● CHALLENGE: Reproduce the material word for word; the images stay out.
-- DATA LINES start --
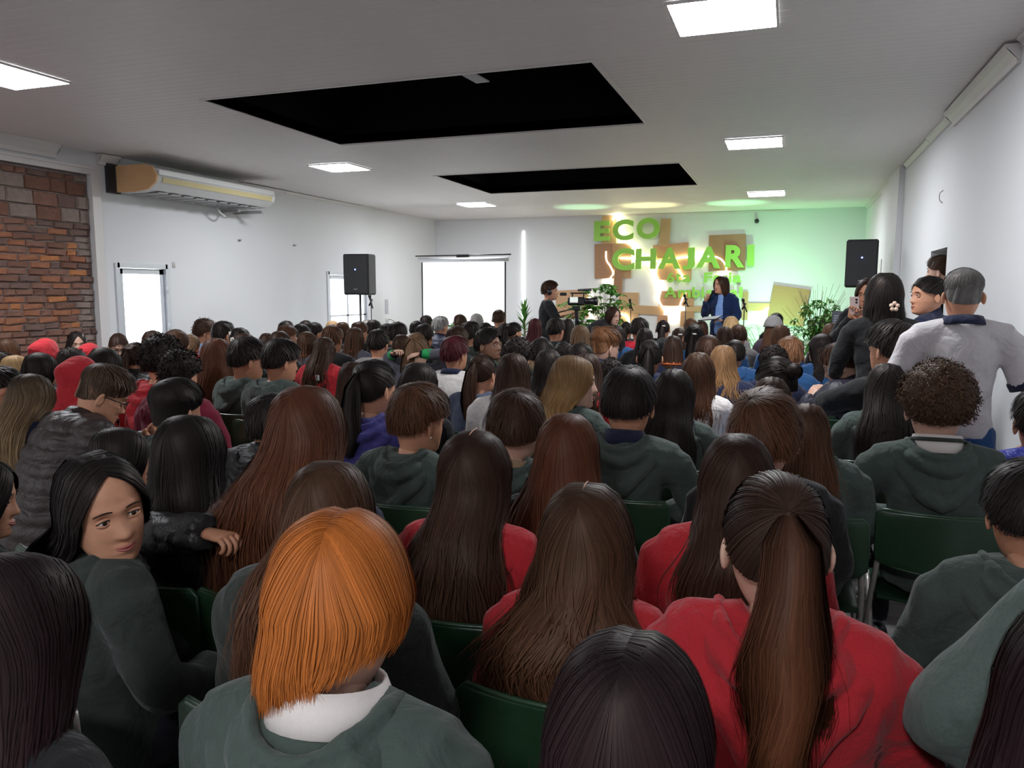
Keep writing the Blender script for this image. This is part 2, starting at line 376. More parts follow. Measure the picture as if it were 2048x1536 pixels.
def hood_down(J,hi,seed=0):
    k=('hood',J['neck'].tobytes(),hi,seed)
    if k in GARC: return GARC[k]
    n=J['neck']; mb=MB(); a=np.linspace(-2.5,2.5,19); b=np.cos(a/2)
    ca=np.clip(np.cos(a),0,1)**1.4; fr=np.clip(-np.cos(a),0,1)
    P=np.stack([np.sin(a)*.106,-.012-np.cos(a)*.094-.028*ca,.022-.050*ca-.065*fr],1)+n
    tube(mb,P,.014,10,.020)
    P=np.stack([np.sin(a)*.120,-.016-np.cos(a)*.104-.034*ca,-.012-.058*ca-.050*fr],1)+n
    tube(mb,P,.021+.004*ca,10,.026)
    x=np.linspace(-1,1,15); v=1-np.abs(x)**1.25
    P2=np.stack([x*.158,-.045-.120*v**.6,-.045-.150*v],1)+n
    tube(mb,P2,.022+.020*v,10,.024+.014*v)
    ell(mb,n+(0,-.122,-.120),(.085,.030,.060),14,9)
    V,Q=voxel(mb,.0075 if hi else .016,4 if hi else 2)
    V=push(V,Q,wr(V,.009,5+seed,1.1))
    m=MB().add(V,Q).mesh('hood'); GARC[k]=m; return m
def hood_up(J,hd,hi):
    mb=MB(); th=np.linspace(.03,2.15,16)[:,None]; ph=np.linspace(0,2*PI,32,endpoint=False)[None]
    x=np.sin(th)*np.sin(ph); y=-np.sin(th)*np.cos(ph); z=np.cos(th)+0*ph
    cut=np.where(y>0.30,1,0)
    R=np.stack([x*.108*(1+.10*(z<0)),np.minimum(y*.135-.012,.070+.02*z),z*.140+.006-.02*(z<0)*(-z)],-1)
    R[...,1]-=.02*np.exp(-((z-.3)/.35)**2)*(y<0)
    rings(mb,R[::-1],True); V=hx(mb.V[0],J,hd); 
    mb2=MB(); mb2.add(V,mb.Fq[0],mb.Ft[0]); n=J['neck']
    tube(mb2,[n+(0,-.02,-.05),n+(0,-.01,0),n+(0,0,.05)],[.115,.105,.10],16)
    V,Q=voxel(mb2,.010 if hi else .015,5); V=push(V,Q,wr(V,.007,3,.8)); return MB().add(V,Q).mesh('hood')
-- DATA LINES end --
● TASK RESPONSE:
Keep writing the Blender script for this image. This is part 2, starting at line 376. More parts follow. Measure the picture as if it were 2048x1536 pixels.
def hood_down(J,hi,seed=0):
    k=('hood',J['neck'].tobytes(),hi,seed)
    if k in GARC: return GARC[k]
    n=J['neck']; mb=MB(); a=np.linspace(-2.5,2.5,19); b=np.cos(a/2)
    ca=np.clip(np.cos(a),0,1)**1.4; fr=np.clip(-np.cos(a),0,1)
    P=np.stack([np.sin(a)*.106,-.012-np.cos(a)*.094-.028*ca,.022-.050*ca-.065*fr],1)+n
    tube(mb,P,.014,10,.020)
    P=np.stack([np.sin(a)*.120,-.016-np.cos(a)*.104-.034*ca,-.012-.058*ca-.050*fr],1)+n
    tube(mb,P,.021+.004*ca,10,.026)
    x=np.linspace(-1,1,15); v=1-np.abs(x)**1.25
    P2=np.stack([x*.158,-.045-.120*v**.6,-.045-.150*v],1)+n
    tube(mb,P2,.022+.020*v,10,.024+.014*v)
    ell(mb,n+(0,-.122,-.120),(.085,.030,.060),14,9)
    V,Q=voxel(mb,.0075 if hi else .016,4 if hi else 2)
    V=push(V,Q,wr(V,.009,5+seed,1.1))
    m=MB().add(V,Q).mesh('hood'); GARC[k]=m; return m
def hood_up(J,hd,hi):
    mb=MB(); th=np.linspace(.03,2.15,16)[:,None]; ph=np.linspace(0,2*PI,32,endpoint=False)[None]
    x=np.sin(th)*np.sin(ph); y=-np.sin(th)*np.cos(ph); z=np.cos(th)+0*ph
    cut=np.where(y>0.30,1,0)
    R=np.stack([x*.108*(1+.10*(z<0)),np.minimum(y*.135-.012,.070+.02*z),z*.140+.006-.02*(z<0)*(-z)],-1)
    R[...,1]-=.02*np.exp(-((z-.3)/.35)**2)*(y<0)
    rings(mb,R[::-1],True); V=hx(mb.V[0],J,hd); 
    mb2=MB(); mb2.add(V,mb.Fq[0],mb.Ft[0]); n=J['neck']
    tube(mb2,[n+(0,-.02,-.05),n+(0,-.01,0),n+(0,0,.05)],[.115,.105,.10],16)
    V,Q=voxel(mb2,.010 if hi else .015,5); V=push(V,Q,wr(V,.007,3,.8)); return MB().add(V,Q).mesh('hood')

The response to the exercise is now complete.